If a peer or attacker sends a frame with a compressed protocol field, the PPP payload is shifted by one byte, causing the network header to be misaligned by 4 bytes. This misalignment can trigger unaligned access exceptions on some hardware architectures.

The fix involves dropping PPPoE PFC frames and introducing a helper function to detect compressed protocol frames to prevent this issue.

Impact Analysis

This vulnerability can cause network packet misalignment leading to unaligned access exceptions on some architectures. Such exceptions may cause crashes or instability in the network stack, potentially leading to denial of service conditions.

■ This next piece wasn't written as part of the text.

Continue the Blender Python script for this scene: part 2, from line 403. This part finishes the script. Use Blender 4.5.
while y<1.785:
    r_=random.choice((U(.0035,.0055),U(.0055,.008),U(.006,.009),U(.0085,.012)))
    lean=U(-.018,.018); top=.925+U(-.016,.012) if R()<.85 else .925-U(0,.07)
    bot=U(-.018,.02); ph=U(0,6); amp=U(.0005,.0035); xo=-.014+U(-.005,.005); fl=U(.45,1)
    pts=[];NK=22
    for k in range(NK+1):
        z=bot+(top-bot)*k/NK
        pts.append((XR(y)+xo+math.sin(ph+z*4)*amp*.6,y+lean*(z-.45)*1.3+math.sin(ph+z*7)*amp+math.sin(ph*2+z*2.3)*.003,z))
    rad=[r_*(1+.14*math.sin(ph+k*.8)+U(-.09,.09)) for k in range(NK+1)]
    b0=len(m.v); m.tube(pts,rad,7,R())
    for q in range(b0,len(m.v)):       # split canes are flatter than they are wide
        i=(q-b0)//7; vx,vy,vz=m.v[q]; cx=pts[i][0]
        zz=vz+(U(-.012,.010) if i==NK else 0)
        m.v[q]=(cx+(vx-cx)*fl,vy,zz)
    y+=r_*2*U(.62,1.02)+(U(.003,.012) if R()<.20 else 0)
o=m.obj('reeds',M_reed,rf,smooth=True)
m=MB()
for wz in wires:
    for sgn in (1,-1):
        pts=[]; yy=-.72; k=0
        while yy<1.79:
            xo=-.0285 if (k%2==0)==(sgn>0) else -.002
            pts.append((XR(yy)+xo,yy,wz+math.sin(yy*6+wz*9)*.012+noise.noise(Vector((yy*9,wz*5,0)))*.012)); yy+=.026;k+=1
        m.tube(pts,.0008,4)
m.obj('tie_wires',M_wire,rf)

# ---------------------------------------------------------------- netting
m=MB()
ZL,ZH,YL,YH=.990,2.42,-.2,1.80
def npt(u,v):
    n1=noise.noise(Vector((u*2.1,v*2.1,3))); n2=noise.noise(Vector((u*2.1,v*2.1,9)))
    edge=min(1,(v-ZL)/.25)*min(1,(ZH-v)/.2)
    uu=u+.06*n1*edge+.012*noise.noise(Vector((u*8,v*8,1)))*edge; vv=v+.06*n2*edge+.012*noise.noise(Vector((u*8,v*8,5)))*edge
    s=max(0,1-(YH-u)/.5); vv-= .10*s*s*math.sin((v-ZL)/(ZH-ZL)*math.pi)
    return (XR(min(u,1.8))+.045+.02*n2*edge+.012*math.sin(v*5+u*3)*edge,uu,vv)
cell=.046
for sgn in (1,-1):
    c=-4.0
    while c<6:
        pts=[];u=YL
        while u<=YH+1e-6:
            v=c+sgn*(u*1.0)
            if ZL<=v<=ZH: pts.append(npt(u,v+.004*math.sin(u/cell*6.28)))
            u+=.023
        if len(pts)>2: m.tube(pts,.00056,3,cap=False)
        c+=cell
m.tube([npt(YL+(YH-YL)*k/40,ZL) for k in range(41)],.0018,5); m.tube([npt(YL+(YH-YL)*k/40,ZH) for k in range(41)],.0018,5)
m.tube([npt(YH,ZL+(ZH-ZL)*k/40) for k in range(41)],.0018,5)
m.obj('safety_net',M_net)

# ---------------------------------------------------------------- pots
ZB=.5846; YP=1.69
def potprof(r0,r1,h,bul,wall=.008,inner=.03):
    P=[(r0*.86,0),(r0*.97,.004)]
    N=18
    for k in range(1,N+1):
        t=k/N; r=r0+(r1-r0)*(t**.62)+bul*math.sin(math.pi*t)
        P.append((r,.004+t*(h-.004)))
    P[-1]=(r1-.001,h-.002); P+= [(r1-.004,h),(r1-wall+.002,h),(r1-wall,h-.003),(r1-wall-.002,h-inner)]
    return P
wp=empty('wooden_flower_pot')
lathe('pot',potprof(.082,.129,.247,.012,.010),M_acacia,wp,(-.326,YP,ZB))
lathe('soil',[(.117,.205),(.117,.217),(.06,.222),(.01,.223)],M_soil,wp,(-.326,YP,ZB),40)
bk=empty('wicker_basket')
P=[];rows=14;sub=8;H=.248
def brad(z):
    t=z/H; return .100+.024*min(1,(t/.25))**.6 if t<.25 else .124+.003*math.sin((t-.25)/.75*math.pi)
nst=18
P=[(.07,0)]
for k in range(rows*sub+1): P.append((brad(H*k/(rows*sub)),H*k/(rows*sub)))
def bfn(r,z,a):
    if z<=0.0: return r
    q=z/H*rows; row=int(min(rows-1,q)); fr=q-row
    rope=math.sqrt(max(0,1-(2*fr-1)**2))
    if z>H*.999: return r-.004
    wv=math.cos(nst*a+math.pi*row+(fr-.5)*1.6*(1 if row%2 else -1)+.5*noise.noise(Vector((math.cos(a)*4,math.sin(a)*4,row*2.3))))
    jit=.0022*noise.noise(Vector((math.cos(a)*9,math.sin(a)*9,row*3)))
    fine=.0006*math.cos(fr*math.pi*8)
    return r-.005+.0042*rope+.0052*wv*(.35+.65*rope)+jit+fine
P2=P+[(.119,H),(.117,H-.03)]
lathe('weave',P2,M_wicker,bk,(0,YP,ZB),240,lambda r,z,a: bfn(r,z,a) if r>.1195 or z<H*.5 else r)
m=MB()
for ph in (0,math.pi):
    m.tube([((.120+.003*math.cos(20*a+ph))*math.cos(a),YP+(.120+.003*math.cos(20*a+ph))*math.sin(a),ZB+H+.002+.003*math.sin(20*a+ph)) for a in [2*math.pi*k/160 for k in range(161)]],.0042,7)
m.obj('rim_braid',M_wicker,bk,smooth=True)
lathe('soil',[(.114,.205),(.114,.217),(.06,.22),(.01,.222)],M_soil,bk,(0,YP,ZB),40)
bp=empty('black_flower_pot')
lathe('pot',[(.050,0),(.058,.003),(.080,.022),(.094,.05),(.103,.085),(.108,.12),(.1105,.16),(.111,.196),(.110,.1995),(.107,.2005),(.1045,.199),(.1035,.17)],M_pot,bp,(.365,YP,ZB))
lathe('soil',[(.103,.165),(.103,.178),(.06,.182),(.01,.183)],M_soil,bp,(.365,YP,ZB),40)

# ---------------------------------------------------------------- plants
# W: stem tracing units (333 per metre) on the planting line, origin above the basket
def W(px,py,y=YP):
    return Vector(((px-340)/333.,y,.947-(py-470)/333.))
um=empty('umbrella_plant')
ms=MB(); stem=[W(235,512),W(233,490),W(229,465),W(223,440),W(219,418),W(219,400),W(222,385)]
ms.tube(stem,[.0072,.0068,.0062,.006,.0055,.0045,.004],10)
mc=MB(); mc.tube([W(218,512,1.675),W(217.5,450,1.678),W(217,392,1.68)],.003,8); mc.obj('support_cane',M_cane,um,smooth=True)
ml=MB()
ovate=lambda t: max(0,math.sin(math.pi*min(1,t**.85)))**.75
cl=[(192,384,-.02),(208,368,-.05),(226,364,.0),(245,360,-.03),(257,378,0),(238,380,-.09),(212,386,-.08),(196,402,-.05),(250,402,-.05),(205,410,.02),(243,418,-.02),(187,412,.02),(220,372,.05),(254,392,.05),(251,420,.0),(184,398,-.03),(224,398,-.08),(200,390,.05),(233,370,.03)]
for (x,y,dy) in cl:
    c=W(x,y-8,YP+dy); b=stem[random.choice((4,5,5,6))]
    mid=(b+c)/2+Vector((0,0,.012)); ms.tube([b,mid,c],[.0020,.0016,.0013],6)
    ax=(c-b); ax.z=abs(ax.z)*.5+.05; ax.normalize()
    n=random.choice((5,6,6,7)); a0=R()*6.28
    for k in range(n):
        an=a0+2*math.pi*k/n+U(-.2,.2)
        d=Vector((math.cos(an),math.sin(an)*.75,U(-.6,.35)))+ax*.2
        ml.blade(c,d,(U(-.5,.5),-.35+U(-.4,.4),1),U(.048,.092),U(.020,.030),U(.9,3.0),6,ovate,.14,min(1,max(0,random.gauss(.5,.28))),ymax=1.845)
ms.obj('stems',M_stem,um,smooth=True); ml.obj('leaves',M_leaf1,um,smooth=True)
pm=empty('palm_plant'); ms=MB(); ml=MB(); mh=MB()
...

An attacker could exploit this by sending specially crafted PPPoE frames with compressed protocol fields, disrupting normal network communication or causing kernel errors.

Mitigation Strategies

To mitigate this vulnerability, ensure that your Linux kernel is updated to a version where the fix has been applied. The fix involves dropping PPPoE Protocol Field Compression (PFC) frames to prevent misaligned network headers caused by compressed protocol fields.

Specifically, the patch introduces a helper function ppp_skb_is_compressed_proto() used in the PPP generic and PPPoE drivers to detect and drop PFC frames, reducing the attack surface.

Therefore, immediate mitigation steps include applying the latest kernel updates that contain this fix and avoiding use of PPPoE sessions that negotiate or accept PFC frames.